La mirada del historiador del arte resulta, a la postre, más clarificadora a la hora de presentar una exposición que el recurso a las miradas, necesariamente subjetivas, de literatos o artistas. Una exposición tan extraordinaria como El retrato español. Del Greco a Picasso así lo demuestra. La lectura de los excelentes ensayos del catálogo, escritos en su mayor parte por los conservadores del museo y eminentes historiadores del arte, constituye un interesante ejercicio intelectual, que nos presenta, por primera vez con la necesaria amplitud, un tema apasionante, como es el del desarrollo del retrato en España. De entre estos trabajos, destacaría el inteligente escrito del comisario, Javier Portús, desde ahora pieza fundamental para entender sintéticamente el tema. En su conjunto, y con los lógicos altibajos de una obra múltiple, estos artículos y sus ilustraciones son una buena introducción histórica a este género en España, teniendo en cuenta no sólo sus formas, sino también lo diverso de sus usos, de sus funciones y de su significado teórico, algo que, por el contrario, se pierde en la exposición. Resulta muy sorprendente, por tanto, la lectura de las fichas en la secuencia con que figuran en la publicación, que, en buena medida, es muy diversa a su ordenación expositiva. Es cierto que en ningún lugar está escrito que una exposición y su catálogo tengan que funcionar en estricta correspondencia. Lo elocuente del caso que nos ocupa es que sus disimilitudes ponen en evidencia lo distinto de las mencionadas miradas del historiador y otras de carácter más sorpresivo y subjetivo.

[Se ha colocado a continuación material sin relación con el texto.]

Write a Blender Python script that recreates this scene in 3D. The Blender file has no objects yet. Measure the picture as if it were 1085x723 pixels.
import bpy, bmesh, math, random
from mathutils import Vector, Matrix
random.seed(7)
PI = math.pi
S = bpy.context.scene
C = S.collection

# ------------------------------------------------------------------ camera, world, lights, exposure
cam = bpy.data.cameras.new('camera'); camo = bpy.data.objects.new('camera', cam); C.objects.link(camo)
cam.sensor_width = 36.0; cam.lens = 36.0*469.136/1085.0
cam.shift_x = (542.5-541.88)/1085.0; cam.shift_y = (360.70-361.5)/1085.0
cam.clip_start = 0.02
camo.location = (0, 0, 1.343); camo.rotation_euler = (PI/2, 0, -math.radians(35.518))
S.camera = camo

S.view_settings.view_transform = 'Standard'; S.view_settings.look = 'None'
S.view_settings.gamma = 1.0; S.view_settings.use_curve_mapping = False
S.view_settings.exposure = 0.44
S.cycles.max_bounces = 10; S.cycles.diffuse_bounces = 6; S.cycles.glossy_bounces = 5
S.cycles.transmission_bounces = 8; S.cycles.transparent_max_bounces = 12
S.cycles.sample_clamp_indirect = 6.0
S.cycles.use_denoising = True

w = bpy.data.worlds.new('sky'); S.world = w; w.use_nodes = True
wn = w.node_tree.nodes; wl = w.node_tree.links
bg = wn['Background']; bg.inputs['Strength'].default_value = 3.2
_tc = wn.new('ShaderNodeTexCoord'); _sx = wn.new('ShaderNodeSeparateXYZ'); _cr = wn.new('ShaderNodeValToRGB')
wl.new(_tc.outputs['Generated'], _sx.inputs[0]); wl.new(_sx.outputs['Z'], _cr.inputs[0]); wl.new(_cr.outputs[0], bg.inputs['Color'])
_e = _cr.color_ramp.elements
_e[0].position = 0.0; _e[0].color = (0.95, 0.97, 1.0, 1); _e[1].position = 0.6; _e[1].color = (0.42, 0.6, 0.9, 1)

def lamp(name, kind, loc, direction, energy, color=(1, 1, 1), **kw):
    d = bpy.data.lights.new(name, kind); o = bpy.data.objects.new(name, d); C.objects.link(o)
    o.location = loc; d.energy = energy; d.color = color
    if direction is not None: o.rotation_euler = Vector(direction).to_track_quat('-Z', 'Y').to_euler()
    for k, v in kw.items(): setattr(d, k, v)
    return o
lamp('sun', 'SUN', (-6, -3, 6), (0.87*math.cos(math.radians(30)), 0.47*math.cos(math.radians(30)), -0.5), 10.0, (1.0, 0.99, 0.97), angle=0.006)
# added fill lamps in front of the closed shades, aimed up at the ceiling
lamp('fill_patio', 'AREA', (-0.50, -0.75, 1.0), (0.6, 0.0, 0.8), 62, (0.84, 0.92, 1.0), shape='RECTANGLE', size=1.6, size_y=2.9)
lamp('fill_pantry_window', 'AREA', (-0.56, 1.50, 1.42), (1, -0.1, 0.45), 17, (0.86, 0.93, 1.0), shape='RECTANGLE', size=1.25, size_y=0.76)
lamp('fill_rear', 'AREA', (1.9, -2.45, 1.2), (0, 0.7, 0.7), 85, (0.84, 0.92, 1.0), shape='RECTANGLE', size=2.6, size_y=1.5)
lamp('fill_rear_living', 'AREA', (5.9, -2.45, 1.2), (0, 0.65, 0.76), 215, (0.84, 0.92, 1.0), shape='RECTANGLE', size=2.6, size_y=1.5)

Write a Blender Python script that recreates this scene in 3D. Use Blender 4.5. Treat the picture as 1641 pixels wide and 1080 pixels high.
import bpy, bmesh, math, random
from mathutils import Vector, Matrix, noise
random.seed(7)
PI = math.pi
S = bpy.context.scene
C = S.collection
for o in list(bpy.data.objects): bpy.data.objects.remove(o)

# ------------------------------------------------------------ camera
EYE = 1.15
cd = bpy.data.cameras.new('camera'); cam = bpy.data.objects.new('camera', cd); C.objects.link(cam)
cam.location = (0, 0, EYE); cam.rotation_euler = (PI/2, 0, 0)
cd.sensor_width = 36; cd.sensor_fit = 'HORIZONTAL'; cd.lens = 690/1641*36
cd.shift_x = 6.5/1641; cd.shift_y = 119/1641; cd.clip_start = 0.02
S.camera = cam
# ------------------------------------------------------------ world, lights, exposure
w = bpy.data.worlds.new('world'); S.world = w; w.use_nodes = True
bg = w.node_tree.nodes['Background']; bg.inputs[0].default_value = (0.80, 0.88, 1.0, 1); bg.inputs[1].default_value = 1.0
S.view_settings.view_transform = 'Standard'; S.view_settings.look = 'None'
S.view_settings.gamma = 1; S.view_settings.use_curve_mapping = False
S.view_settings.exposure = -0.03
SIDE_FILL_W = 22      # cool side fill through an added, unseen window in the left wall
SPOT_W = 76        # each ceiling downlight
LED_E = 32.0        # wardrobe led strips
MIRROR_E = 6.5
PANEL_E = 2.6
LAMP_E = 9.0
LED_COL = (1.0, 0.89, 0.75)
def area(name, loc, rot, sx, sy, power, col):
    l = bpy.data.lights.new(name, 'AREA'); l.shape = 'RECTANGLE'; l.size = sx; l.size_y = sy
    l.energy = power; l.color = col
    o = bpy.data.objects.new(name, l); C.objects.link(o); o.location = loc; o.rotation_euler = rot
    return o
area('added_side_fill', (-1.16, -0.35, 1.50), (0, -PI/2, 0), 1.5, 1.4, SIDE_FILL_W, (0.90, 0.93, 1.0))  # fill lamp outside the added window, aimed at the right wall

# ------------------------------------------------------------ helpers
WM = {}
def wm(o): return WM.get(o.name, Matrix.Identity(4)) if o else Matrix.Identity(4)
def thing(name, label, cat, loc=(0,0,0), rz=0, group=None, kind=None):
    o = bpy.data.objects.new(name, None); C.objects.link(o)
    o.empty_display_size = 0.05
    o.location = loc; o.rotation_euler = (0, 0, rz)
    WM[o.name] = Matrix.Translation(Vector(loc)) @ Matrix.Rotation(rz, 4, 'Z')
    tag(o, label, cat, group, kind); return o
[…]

La visita a la exposición propiamente dicha proporciona al conocedor del Prado los placeres inmensos de encontrarse con obras maestras de la retratística en España procedentes de otros museos, desde Juan de Flandes a Velázquez, de El Greco a Goya, o de Ribera a Pablo Picasso, Juan Gris o Joan Miró. Pero también la confusión de un discurso programático difícilmente asimilable desde el punto de vista histórico y metodológicamente anclado en el pasado.